最初に受けたコンサル会社は歓迎モードだったのに対し、マッキンゼーでは「はっきり言って、採用するかギリギリのボーダーラインだ」と言われたのだという。

しかし、提示された採用職種は、マッキンゼーのほうが上のポジションだった。
当時のマッキンゼーの規定では、4年以上のビジネス実務経験がある、またはMBA取得者は「アソシエイト」。それ以下は「ビジネスアナリスト」のポジションで採用される。佐々木さんには「アソシエイト」で採用する旨が伝えられた。

もう片方のコンサル会社はアナリストクラスでの採用オファーだった。圧迫面接だったマッキンゼーのほうが評価が高かったのだ。

佐々木さん「あれだけ圧迫面接しておいて、上のクラスで採用してくれるというのは、ある意味リスクをとってくださったのだと思いましたし、だからこそマッキンゼーのほうが入ったら甘くないだろうなと感じました。自分はコンサル業界のことはほとんどど知らない世間知らずだったので、やるなら甘くない環境のほうがいいと思い、マッキンゼーを選んだんです」

相性が合わないと感じる人にも、
誠実に向き合うことで関係性は変わる

マッキンゼーに約9年間在籍した後、「変革屋」になることを決め、ソニーの変革室に転職した佐々木さんは、2年間で15個ほどのプロジェクトに携わった。
近い将来、「変革屋」として独立しようと考えており、実績を作りたいと考えていたが「失敗のほうが多かった」と佐々木さんは振り返る。

独立した後も引き続きソニーのプロジェクトに携わっていたが、2社目のクライアントはマッキンゼー時代に関わったプロジェクト責任者との偶然の再会がキッカケだった。

佐々木さん「当時のプロジェクトは本当に難しい案件で、未熟な私はクライアントの期待に応える成果を出せずにいました。しばらくして私はプロジェクトから外れたんです。“ダメなマネージャー”の烙印を押されたんだなと思いました。
だから彼とは二度と一緒に仕事することはないだろうなと思っていました。でも、たまたま参加した食事会で数年後に再会。名刺交換することに。私が独立した後、その名刺がご縁になって彼から仕事のオファーをいただいたので、本当にビックリしました」

二度と会うことはないだろうと思っていた相手だったが、佐々木さんはオファーを断らず、全力で相手のリクエストに応えた。共に全力でプロジェクトに向き合う中で、強い信頼関係が生まれたように感じたという。その企業は今もチェンジウェーブのメインクライアントになっている。

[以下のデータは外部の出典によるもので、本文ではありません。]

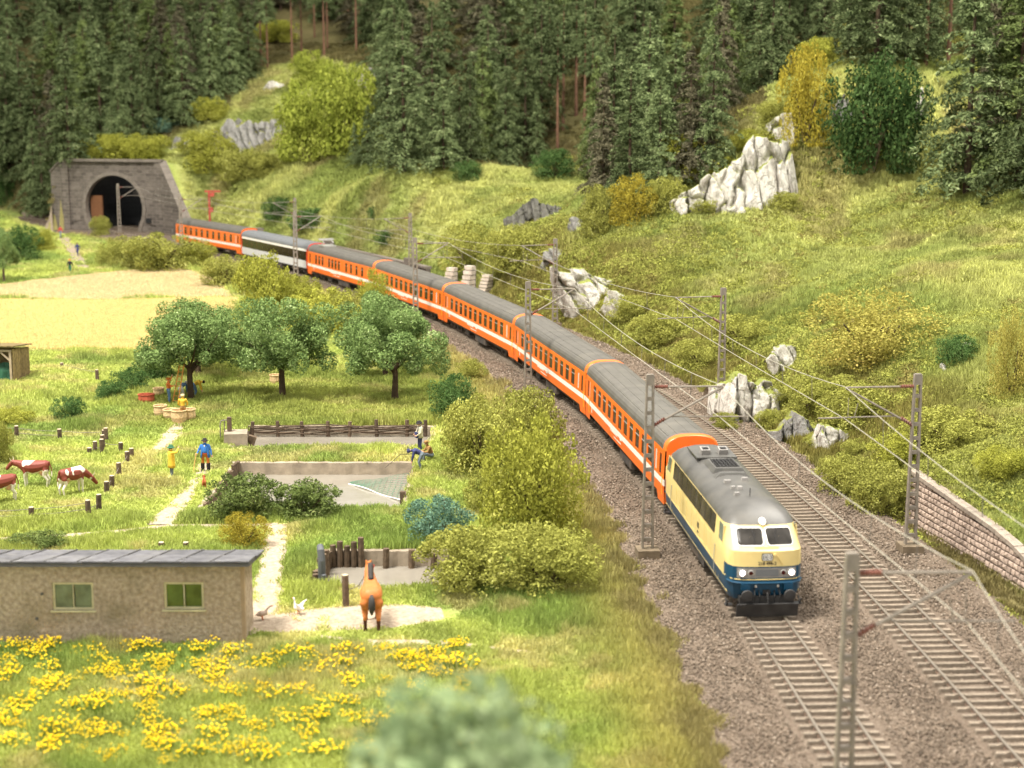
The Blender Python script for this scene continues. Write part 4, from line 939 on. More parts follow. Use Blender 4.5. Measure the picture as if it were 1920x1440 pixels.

佐々木さん「別に私が仕掛けているわけではなく、本当に偶然の積み重ね。ただ、チャンスが来たときに、絶対につかめるよう準備はしておいたほうがいいと思います。
たとえ『この人、苦手だな』と思っていても、仕事で何らかの誘いがあれば行ってみる。行ったら相手のリクエストに全力で応える。それが結果的に良い仕事につながるかもしれませんから」

チャンスに気づいていない人はどうすればいいか? と聞いてみたところ、「本当にやりたかったら、気づくと思います。気づかないってことは、本当はやりたくないのでは」という答えが返ってきた。

チャンス自体はたくさんある。目の前に来たチャンスをつかむかどうかは自分次第だ。
チャンスが来たら、自分の中の「なぜやるか?」を考えた上で、まずは失敗を恐れず全力でやってみる――それこそが、偶然を活かし、主体的にキャリアを形成する大きな足がかりになる。